Regisseur Robert Zemeckis kehrt mit diesem Überflieger nach einer zwölfjährigen Abhängigkeit von furchtbaren Motion-Capture-Filmen eindrucksvoll zurück: Er inszeniert Washingtons Whitaker in den ersten Sekunden so wahnsinnig cool, wie der sich nach einer wilden Nacht mit Alk, Koks und Sex fühlen muss - nur ohne den Kater. Zum Durchstarten gibt es für den Alltags-Junkie mehr vom Gleichen und direkt ein atemberaubendes Abheben. Während der lustige Flieger die Passagiere beruhigt, kippt er sich noch zwei Wodka und macht ein Nickerchen mit Autopilot. Der Absturz dann ist ähnlich heftig wie der, den Zemeckis für Tom Hanks in „Cast Away - Verschollen" inszenierte. Noch sind keine 30 Minuten im Film vergangen!

Und auch diesmal kommt der Held ganz allein bei sich selber an: Sein Leben ist eine Katastrophe auf ganz hohem Niveau, so circa 30.000 Fuß über festem Boden. Erst eine richtige Katastrophe öffnet Whitaker die Augen dafür, dass seine Ehe gescheitert ist und sein Sohn nichts von ihm wissen will. Doch kann man sich einen schwierigeren Zeitpunkt denken, um sich den Alkoholismus einzugestehen? Um die Wahrheit zu sagen, wenn dafür einige Jahre Knast drohen. Denn Whitaker hat mit seinem Kunstflug tatsächlich vor allem viele Menschenleben gerettet. Nur sechs sind gestorben. Recht und Gerechtigkeit stehen mächtig auf Kriegsfuß.

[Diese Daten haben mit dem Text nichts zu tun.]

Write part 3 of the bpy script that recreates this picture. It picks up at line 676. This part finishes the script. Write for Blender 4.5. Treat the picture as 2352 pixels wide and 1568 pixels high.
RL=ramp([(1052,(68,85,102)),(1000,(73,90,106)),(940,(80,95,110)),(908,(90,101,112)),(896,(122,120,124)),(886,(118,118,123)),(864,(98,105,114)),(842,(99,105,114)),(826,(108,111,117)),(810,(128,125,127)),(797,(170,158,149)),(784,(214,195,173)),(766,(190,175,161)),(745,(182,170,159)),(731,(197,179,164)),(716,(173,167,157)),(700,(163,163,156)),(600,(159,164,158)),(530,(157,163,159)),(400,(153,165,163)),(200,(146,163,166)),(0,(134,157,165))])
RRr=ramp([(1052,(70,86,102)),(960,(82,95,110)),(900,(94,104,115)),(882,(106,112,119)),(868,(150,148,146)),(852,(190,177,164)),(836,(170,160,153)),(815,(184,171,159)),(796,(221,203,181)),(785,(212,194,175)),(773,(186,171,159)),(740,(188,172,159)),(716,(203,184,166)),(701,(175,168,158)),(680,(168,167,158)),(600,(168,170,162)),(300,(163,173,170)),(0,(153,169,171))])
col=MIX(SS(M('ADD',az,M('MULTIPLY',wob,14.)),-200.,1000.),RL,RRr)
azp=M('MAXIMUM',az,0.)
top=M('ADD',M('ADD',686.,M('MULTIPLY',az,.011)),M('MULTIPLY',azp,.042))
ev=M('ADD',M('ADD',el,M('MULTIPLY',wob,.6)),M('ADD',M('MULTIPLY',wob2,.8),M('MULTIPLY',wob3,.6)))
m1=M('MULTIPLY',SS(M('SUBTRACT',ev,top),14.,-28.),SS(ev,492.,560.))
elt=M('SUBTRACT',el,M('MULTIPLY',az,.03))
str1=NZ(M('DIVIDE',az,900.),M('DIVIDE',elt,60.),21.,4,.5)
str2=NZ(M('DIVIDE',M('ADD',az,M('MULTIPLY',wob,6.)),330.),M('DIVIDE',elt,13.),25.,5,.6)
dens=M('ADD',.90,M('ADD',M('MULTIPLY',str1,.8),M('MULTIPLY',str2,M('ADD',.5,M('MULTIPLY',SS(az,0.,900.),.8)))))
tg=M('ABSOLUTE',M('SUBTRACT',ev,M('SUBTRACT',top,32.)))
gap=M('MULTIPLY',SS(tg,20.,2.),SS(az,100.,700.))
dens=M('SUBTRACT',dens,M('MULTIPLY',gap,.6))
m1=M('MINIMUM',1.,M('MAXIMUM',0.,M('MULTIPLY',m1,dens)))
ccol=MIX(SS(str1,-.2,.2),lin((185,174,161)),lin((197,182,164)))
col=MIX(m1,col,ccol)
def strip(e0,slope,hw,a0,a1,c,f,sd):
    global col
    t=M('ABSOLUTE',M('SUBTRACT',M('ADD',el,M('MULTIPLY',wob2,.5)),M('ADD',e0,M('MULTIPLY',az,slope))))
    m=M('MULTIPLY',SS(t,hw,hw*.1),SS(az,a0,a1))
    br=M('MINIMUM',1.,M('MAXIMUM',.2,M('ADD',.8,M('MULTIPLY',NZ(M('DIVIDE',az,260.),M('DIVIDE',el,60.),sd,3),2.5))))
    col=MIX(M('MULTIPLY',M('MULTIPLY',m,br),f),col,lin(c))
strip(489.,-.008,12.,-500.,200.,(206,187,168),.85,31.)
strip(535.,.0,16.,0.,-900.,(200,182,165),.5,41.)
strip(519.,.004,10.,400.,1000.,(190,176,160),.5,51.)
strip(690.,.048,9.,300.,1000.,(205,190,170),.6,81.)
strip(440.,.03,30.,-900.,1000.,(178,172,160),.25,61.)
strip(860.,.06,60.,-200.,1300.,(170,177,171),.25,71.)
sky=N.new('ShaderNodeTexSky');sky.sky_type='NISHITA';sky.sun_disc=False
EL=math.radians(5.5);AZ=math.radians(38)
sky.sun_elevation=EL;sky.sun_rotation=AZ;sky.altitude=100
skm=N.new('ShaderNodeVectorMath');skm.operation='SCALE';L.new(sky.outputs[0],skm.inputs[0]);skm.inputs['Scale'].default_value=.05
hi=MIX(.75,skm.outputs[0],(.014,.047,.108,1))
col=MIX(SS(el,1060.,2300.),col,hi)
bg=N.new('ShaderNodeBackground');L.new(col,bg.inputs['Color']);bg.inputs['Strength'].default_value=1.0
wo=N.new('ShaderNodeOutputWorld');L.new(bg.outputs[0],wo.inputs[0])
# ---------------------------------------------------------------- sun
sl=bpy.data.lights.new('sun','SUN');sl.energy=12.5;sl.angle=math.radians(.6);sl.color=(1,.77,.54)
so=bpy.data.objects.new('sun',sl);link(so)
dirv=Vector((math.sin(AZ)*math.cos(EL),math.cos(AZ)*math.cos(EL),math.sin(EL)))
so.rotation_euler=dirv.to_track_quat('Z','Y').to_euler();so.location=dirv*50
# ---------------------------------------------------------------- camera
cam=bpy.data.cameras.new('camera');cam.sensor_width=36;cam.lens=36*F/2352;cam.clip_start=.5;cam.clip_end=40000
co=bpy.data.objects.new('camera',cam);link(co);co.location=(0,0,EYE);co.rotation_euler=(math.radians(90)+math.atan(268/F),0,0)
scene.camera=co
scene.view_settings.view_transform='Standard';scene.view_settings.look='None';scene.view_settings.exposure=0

Aus diesem psychologisch wie dramaturgisch genialen Dilemma (Buch: John Gatins) macht Robert Zemeckis einen intensiven und komplexen Film. Es geht um mehr und es gibt mehr. Etwa dieses fast mythische Raucher-Treffen auf dem Flur des Krankenhauses: Drei Menschen mit besonderer Nähe zum Tod sinnieren bei einer nikotin-geschwängerten Atempause, unter ihnen die drogensüchtige Nicole Maggen (Kelly Reilly aus „Sherlock Holmes - Spiel im Schatten"), die Whitaker bei aller Liebe auch nicht zu den AA-Treffen bewegen kann.

Dazu kommt immer wieder ein Gott ins Spiel. Mal ist seine Kirche bei der Landung im Weg. Baptisten, die gerade wiedergeboren werden wollten, laufen in ihren weißen Gewändern eher an aufgescheuchte Hühner als an Engel erinnernd, in den Trümmern rum. An einer Wand hängt das letzte Abendmahl. Dann ereifert sich noch der sehr mäßige Kopilot mit seiner religiösen Freundin in einer kruden Form von himmlischem Gerechtigkeitssinn. Whitaker zieht lange seinen eigenen Himmel vor und möbelt eine alte Cesna zur Flucht auf.

Aber es gibt keine einfache Lösung. Dieser filmische Höhenflug von einem oscar-reifen Zemeckis und mit einem ganz gewöhnlich sensationellen Denzel Washington bleibt seinem Dilemma treu wie der Trinker der Flasche. Ein hochgradig gut gemachtes und thematisch extrem spannendes Kino-Muss.